O'Brien retired from active public work in 1886, moving to Ardanoir, Foynes, on the Shannon Estuary. She spent much of time in Dublin, where she socialised with Douglas Hyde and the painter, William Osbourne. She joined the Roman Catholic Church in 1887, died of heart failure on 3 June 1909 at Foynes, and was buried at Knockpatrick.[2]

Works

Dominick's Trials: An Irish Story (1870)[6] is not as well known as O'Brien's 1878 novel, Light and Shade, a tale of the Fenian rising of 1867. The material she had gathered from Fenian leaders, and contains a protest against the conditions in Mountjoy Prison. A Tale of Venice, a drama, and Lyrics appeared in 1880.[2]

She also contributed to periodicals like The Nation, United Ireland, Limerick Field Club Journal, Dublin University Review and the Irish Monthly.[6]

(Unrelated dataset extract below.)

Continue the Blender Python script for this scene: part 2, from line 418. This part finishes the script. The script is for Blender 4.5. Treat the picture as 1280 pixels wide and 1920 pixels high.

From 1880 to 1881, O'Brien's interests and writing were centred on Irish political affairs, in which she shared her father's nationalist opinions. She contributed articles to the Nineteenth century on The Irish Poor Man (December 1880). In an article entitled Eighty Years (March 1881), she expressed her deep sympathy for the emigrants' anguish and her concern about the loss that emigration meant to Ireland. In the spring of 1881, the attitude of the Liberal government towards Ireland led her to address fiery letters to the Pall Mall Gazette, edited by John Morley. Experiences with emigrants were reflected in her Lyrics (Dublin, 1886), which also contains nationalist ballads.[2]

The 1881, Wildflowers of the Undercliff was published and was a study of flowers on the Isle of Wight.[9]

From 1886, O'Brien contributed on the flora of the Shannon district to the Irish Naturalist. Cahermoyle, or the Old Home (1886) is a book of verses. Charlotte Grace O'Brien; Selections from Her Writings and Correspondence was published at Dublin in 1909.[2]

Legacy

The site of the Mission of Our Lady of the Rosary currently serves as the rectory for the next door Church of our Lady of the Holy Rosary, (built in 1964) which houses the Shrine of St. Elizabeth Ann Bayley Seton. The house was designated a New York City Landmark in 1965, and in 1972 was added to the National Register of Historic Places.

On 6 March 2015, the University of Limerick held a reception to posthumously honour three Limerick women of distinction, including Charlotte Grace O'Brien, in celebration of International Women's Day.[10][11]

Her nephew, Stephen Gwynn, wrote her biography.